Although Dale Turner, the tragic figure in the film Round Midnight, was modelled on Young, Bud Powell, the bop pianist, is sometimes considered the authentic prototype for the film's character. The pianist Chick Corea, chooses the music for Bud Powell's CD and concentrates on Powell's original compositions which emphasise his vivacious, intense style and, inescapably, Art Tatum's influence. Powell, who performed with Charlie Parker at the age of 22, studied classical music between the ages of six and 13, and this is most obvious in the five songs that Powell performs solo. The total of 16 songs are presented chronologically and date from 1949, two years before his violent mental breakdown, to 1956

Ray Brown, the bass player and former husband of Ella Fitzgerald, performs with Powell on five songs. He is the only compiler who does not play the same instrument as his subject, but his qualifications are ideal for choosing the songs of Oscar Peterson. Ray Brown and Norman Granz, the founder of Verve Records, discovered the young Peterson performing in Montreal in 1949. Overwhelmed by the pianist's virtuosity, Granz was determined to include him in his formidable concerts, called Jazz At The Philharmonic. They continued recording and performing together for 14 years. The earliest song that Ray Brown chooses is "Love You Madly", recorded in 1956, but the bulk of the music he selects was released between 1961 and 1964. Although he omits any songs from Oscar Peterson's most famous album, Night Train, he includes "Reunion Blues" which reflects the healthy musical relationship between Peterson's group and the Modern Jazz Quartet.

The trumpeter Clifford Brown, inspired by both Dizzy Gillespie and Fats Navarro, made a profound impression on successive trumpeters despite his death in a car crash at the age of 25 on 26 June 1956. The trumpeter Nicholas Payton, who has played with Elvin Jones and performed in the film Kansas City, is in his early twenties.

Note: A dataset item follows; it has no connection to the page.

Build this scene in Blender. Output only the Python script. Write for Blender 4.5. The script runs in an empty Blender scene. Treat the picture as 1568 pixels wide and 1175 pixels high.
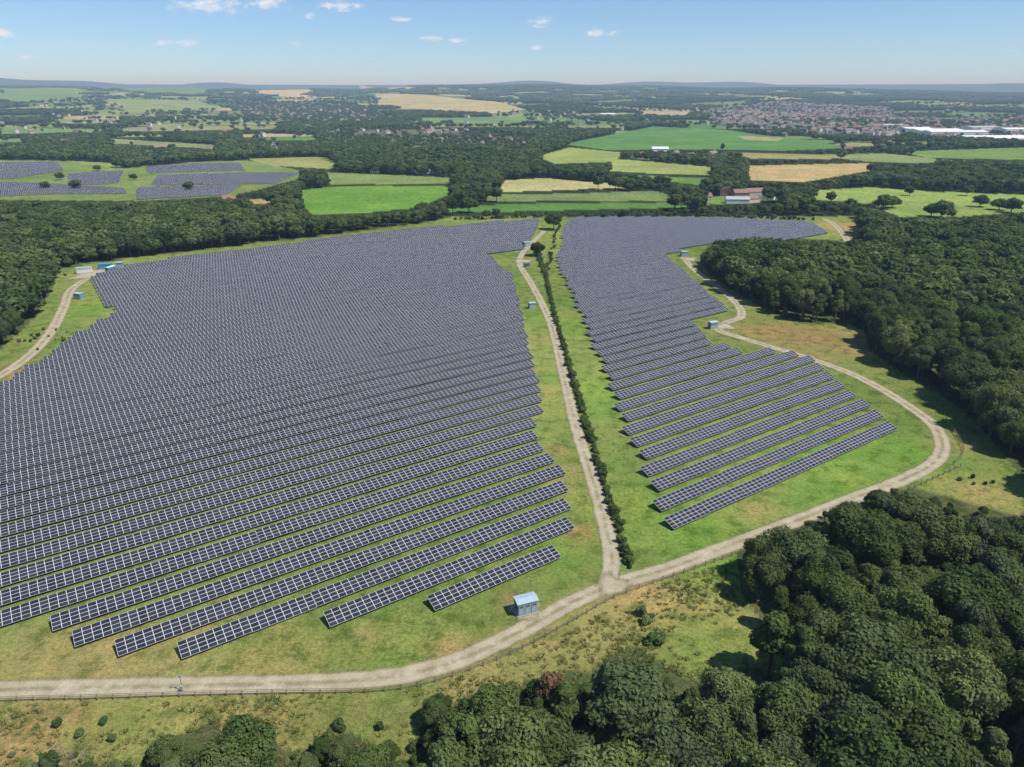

At the age of 12, he immersed himself in Brown's music and admits that he agonised over which of his songs to choose because Brown "doesn't sound bad on anything". The selections, which include songs from the album Clifford Brown with Strings and performances with the jazz vocalists Helen Merrill, Dinah Washington and Sarah Vaughan, all reflect his technical consistency and elegant, joyous style.

Although George Benson was not quite Wes Montgomery's protege, he shared the jazz guitarist's commercial leanings and they were friends. The music Montgomery recorded for Verve Records in the mid-1960s angered some jazz critics, but Benson selects the most engaging songs from this period. The compilation includes "Twisted Blues", where Montgomery's melodic performance is supported by Oliver Nelson's orchestra, three blues-based songs from his excellent collaborations with the organist Jimmy Smith, and a version of John Coltrane's "Impressions", which was intended to remind his critics of his musical dexterity.

The aim of the series is not to create a definitive collection, but to compile a valid, yet less obvious, selection of music. That's what gives this series a strength and a twist that many others lack.

The Ultimate Jazz series of five CDs is released on 16 March by Polygram Records.